Broken barriers

Ryan Wenzel

LOS ANGELES-Watch any classic Western, and you’ll see cowboys battling outlaws, fighting in bars, chewing tobacco and romancing women. But you wouldn’t expect them to have sex-at least not with each other.

Academy Award-winning director Ang Lee radically challenges this macho stereotype with his new film, Brokeback Mountain, a tale of two cowboys who fall in love.

Based on a short story by Pulitizer Prize-winner Annie Proulx, the film follows Jack Twist (Jake Gyllenhaal) and Ennis Del Mar (Heath Ledger), two young ranch hands hired to work as sheepherders on Wyoming’s Brokeback Mountain in the summer of 1963. They hardly speak to each other at first, but with time-and some alcohol-they unexpectedly develop an intense physical and emotional relationship.

After their seasonal stint in the wilderness, the two men part ways. Ennis returns to the nearby town to marry his longtime sweetheart, Alma (Michelle Williams), and Jack tries to break into the rodeo scene in his home state of Texas, where he meets and marries Lureen (Anne Hathaway), a rebellious heiress. The men start families and lose contact for four years, but when Jack sends his former lover a postcard, the two begin taking periodic “fishing trips” to Brokeback Mountain and start their relationship anew. Jack repeatedly proposes that the two live together, but Ennis, aware of the taboos and dangers of being openly gay, refuses.

“It feels like one of those great myths that has never been told,” Gyllenhaal says.

When the project was announced, many hastened to label it “a gay cowboy movie,” a description Lee hates. But Lee, who also directed Crouching Tiger, Hidden Dragon and Sense and Sensibility, says superficial opinions are sure to change when audiences see the film, which is due in theaters Dec. 9. Critics at the Venice Film Festival, where the film won the top prize, approached Lee and Gyllenhaal to express their surprise at the story’s depth. “The best way to respond (to the “gay cowboy” label) is to invite them to see the movie,” Lee says. “People stopped calling it a gay cowboy movie and started calling it a love story.”

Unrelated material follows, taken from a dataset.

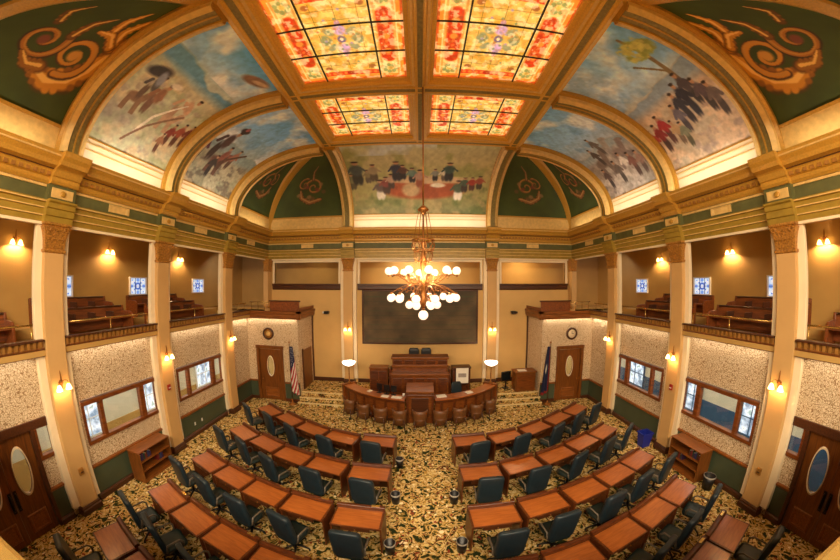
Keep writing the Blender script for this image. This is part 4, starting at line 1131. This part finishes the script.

Even Gyllenhaal admits that he initially was skeptical about working on the film. But he says he has overcome his fear of playing gay characters. “At first I wanted nothing to do with it,” says Gyllenhaal. “But I’ve grown, just as we all have grown.”

Gyllenhaal and Ledger’s characters aren’t typically found in Hollywood films. Lee acknowledges that he could have used gay actors, who might have had more empathy for the characters, but he believes he made the right choice. “I have to go with the best actor possible. Their disposition has to feed the character. I don’t ask people if they’re gay-they just have to be best for the movie. I presume you’re straight,” he says with a laugh, turning to Gyllenhaal.

Lee says the lead actors, nonetheless, were brave for taking their roles, but Gyllenhaal says locking lips with Ledger wasn’t as difficult as it may seem. “There are women I’ve done love scenes with that I’m not attracted to,” he says. “We’re all human beings. We all have lips.”

Gyllenhaal also expressed apathy when asked how his conservative fans will respond to his character. He says he chooses challenging, interesting roles-and maintains Brokeback Mountain is sure to satisfy some of his fans. “I’ve been told that I have a faithful gay audience,” he says. “I hope people respect the choices I make. My base isn’t about trying to appease a male audience, a female audience, a gay audience or a straight audience.”

Some critics have predicted that Brokeback Mountain will compete with Bennett Miller’s Capote for the best-picture Oscar, but Lee stresses that awards don’t matter. “I don’t think about how I want to be remembered,” Lee says. “I feel lucky. (My movies) are like my kids. I don’t judge them.”

Gay rights activists are heralding the movie as a breakthrough because it avoids typical media stereotypes. Gay characters-such as those in Mean Girls, My Best Friend’s Wedding and NBC’s Will & Grace-often provide comic relief through exaggerated femininity, but Brokeback Mountain represents being gay as a universal and timeless experience.

“People who say it’s a gay cowboy movie think it’s like Blazing Saddles,” Lee says. “They’re not gunslingers. They’re realistic characters.”

With the continuing fight for same-sex marriage and gay rights, the film’s timing may seem significant, but Lee says he isn’t trying to persuade audiences to think differently about homosexuality. “It’s not calculated,” he says. “If it’s a love story, it can come out any time. But I can’t wait for the whole world to be ready.”

Gyllenhaal, however, says the film’s moving story undoubtedly will change a few minds.

“I think there are high expectations for it from the gay community, and there should be,” he says.